Well Excuuuuuuse -- Me!
Yeah, the preceding shellscripts are barbaric, they're throwaway code, they're not canonical use of commands, and list_alpine_import_folders.sh takes between 2 and 30 seconds depending on how many folders and the power of the computer. But they work.
If you find the preceding shellscripts offensive, inconvenient or too slow, it's easy to replace them with a Python or C program.
A cool advantage of Alpine is that you can sort your folders any way you want. This helps make up for the fact that you can't expand and collapse subfolders. So you want to do all your sorting and rearranging in a work file, not in ~/.pinerc itself. Perform the following command:
list_alpine_import_folders.sh > ~/workfile.jnk
Now, edit ~/workfile.jnk and sort as desired. It's a good idea to keep subfolder trees together and the most used folders toward the top.
Before continuing, exit all instances of Alpine. You want to edit your .pinerc free of changes made by Alpine.

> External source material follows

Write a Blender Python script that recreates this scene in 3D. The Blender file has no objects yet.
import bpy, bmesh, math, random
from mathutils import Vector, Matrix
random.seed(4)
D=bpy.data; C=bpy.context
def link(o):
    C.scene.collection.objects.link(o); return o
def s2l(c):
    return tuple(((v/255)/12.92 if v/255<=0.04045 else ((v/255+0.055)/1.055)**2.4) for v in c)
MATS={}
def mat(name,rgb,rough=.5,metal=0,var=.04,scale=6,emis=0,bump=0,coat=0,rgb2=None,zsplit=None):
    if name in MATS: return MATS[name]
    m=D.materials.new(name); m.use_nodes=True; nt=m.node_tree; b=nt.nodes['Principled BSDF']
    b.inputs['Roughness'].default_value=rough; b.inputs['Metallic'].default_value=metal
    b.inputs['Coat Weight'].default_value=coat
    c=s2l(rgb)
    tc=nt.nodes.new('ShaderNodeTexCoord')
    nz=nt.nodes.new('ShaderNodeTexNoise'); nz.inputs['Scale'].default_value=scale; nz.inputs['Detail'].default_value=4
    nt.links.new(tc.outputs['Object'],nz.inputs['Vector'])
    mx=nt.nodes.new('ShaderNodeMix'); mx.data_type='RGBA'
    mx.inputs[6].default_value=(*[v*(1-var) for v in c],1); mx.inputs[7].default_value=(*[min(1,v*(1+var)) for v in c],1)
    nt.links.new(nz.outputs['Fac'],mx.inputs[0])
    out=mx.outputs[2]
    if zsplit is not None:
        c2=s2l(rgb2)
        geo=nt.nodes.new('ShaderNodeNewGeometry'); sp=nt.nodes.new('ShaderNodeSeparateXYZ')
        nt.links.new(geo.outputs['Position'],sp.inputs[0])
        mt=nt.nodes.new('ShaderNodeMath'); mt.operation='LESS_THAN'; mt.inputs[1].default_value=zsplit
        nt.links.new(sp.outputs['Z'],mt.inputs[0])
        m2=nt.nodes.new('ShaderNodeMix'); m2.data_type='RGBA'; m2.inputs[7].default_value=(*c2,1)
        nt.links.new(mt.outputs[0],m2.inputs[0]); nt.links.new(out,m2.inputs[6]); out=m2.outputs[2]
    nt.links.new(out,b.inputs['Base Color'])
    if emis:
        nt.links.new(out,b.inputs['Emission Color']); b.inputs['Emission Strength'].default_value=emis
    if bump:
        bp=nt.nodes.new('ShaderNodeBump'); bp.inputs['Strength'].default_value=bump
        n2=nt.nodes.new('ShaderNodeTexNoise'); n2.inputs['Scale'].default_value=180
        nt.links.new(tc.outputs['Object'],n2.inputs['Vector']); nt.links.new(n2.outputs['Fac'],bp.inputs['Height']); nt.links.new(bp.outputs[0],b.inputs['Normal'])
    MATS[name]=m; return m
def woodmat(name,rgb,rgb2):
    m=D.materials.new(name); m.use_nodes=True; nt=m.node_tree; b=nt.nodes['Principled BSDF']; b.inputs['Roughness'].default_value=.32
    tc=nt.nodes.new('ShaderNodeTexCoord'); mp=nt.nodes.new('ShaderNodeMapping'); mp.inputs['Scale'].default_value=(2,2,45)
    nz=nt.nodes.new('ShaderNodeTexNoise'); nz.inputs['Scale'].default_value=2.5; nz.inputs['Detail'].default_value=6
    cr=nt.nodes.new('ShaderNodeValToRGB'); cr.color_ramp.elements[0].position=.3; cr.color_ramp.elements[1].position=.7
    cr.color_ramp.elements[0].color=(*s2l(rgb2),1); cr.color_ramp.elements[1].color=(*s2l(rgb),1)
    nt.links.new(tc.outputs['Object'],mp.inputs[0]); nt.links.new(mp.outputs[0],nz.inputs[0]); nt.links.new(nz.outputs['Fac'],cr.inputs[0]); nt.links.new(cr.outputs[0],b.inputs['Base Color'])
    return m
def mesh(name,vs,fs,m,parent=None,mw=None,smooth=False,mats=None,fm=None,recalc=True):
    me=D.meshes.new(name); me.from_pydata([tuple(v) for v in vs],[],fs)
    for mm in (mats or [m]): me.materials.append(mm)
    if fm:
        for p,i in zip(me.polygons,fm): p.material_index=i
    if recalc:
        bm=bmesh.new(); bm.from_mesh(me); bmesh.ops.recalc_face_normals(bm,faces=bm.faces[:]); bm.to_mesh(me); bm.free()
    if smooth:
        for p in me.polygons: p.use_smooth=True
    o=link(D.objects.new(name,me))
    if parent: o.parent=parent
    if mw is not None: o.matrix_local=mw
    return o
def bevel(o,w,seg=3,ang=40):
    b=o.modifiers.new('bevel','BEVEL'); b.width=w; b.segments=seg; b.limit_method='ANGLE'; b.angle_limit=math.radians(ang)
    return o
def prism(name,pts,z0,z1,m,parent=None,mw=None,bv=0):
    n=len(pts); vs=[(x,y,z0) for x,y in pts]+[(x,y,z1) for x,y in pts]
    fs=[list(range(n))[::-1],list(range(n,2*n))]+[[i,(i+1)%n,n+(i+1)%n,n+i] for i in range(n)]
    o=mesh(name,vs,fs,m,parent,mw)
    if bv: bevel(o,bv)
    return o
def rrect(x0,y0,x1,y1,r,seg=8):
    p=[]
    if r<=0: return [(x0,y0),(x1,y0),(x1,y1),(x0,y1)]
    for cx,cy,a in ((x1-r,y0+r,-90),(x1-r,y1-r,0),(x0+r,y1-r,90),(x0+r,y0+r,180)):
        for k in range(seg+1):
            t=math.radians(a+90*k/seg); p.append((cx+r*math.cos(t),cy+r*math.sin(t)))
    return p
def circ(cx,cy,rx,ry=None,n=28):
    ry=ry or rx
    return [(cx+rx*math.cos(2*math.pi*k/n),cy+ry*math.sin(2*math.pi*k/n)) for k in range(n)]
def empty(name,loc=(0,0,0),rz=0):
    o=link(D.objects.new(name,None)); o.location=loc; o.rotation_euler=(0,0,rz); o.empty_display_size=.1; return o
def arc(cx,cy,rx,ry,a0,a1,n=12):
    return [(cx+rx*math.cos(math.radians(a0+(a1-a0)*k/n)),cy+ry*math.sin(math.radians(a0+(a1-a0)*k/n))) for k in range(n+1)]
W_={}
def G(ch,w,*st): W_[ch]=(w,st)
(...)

The definition of what folders appear in Alpine, and in what order, is totally controlled by the incoming-folders= variable inside the ~/.pinerc file. The following is a short example of how the folder list is defined within ~/.pinerc:
incoming-folders=claws {192.168.100.2/ssl/user=slitt}claws, dabo {192.168.100.2/ssl/user=slitt}dabo, garbage {192.168.100.2/ssl/user=slitt}garbage, junk {192.168.100.2/ssl/user=slitt}junk, junk/steve {192.168.100.2/ssl/user=slitt}junk.steve, litttest {192.168.100.2/ssl/user=slitt}litttest, Trilug {192.168.100.2/ssl/user=slitt}TriLUG,
The incoming-folders= list has some very strict rules of the road. The following is an enumeration of those rules, and please remember this list applies specifically to the incoming-folders= variable; not necessarily to the file as a whole:
Once you've properly copied the folder lines to the incoming-folders= list, save ~/.pinerc, exit the editor, and run Alpine. If everything's gone well, you should now see all your folders and be able to browse the messages in each.